Kay Abude is an artist based in Melbourne, Australia. She has an expanded sculptural practice working in large-scale installation, photography, performance, video and silk screen printing. Abude’s work is about work itself: the value of it, the effort, the inequality and insecurity of it, especially for artists. Her recent commissions include BE CREATIVE REMAIN RESILIENT, Mural Commission, The Showroom, London, United Kingdom, 2023-24; Smoko Room, Paul Selzer Prize, Fiona and Sidney Myer Gallery, Southbank, 2023; (DON’T) BE AN ARTIST, Flash Forward – Creative Laneways Project, The Hotel Windsor, Melbourne, 2021; NEVER WORK/ STOP WORKING, NGV Triennial EXTRA, NGV International, Melbourne, 2021; and WORK WORTH DOING, La Trobe Art Institute, Bendigo, Victoria, 2020-21. Abude was a studio artist at Gertrude Contemporary, Melbourne from 2019 to 2022.
Kay Abude
Production Line (Mumbai)
2013
Installation and performance: bamboo, rope, sand bags, hessian sacks, fluorescent lights, tables, plastic chairs, plywood, clamps, timber, paint, MDF, cardboard, foil containers, Indian marble, ceramic tiles, textiles, pen markers, scissors, thread
6.3 x 1.5 x 2.7 metres
This project was developed for Powerplay, 2014 [en]counters in collaboration with Satellite Art Projects curated by Simon Maidment, and presented by ArtOxygen and Asia Art Projects in Mumbai, India, 11 – 20 January 2013.
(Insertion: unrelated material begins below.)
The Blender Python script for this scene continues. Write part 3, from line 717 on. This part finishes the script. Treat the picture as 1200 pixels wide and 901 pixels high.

Production Line (Mumbai), 2013 was presented in Mumbai for the fourth edition of [en]counters curated by Simon Maidment, Satellite Art Projects, Melbourne in collaboration with ArtOxygen and Asia Art Projects. The performance and installation was a restaging of an earlier work of the same name created by Abude in 2010. Four people dressed in uniforms worked on the production line ‘making money’ by cutting fabric the size of the 100 rupee bank note in a sequence of repetitive actions. Various types of fabric ranging from jute to silk were used to make currency and members of the public were encouraged to participate and become part of the labour process. All the materials used to construct the work were sourced from the city. The use of fabric in the installation and its chosen site along the sea front on the Carter Road Promenade referenced two historical economies of Mumbai – the textile and fishing industries.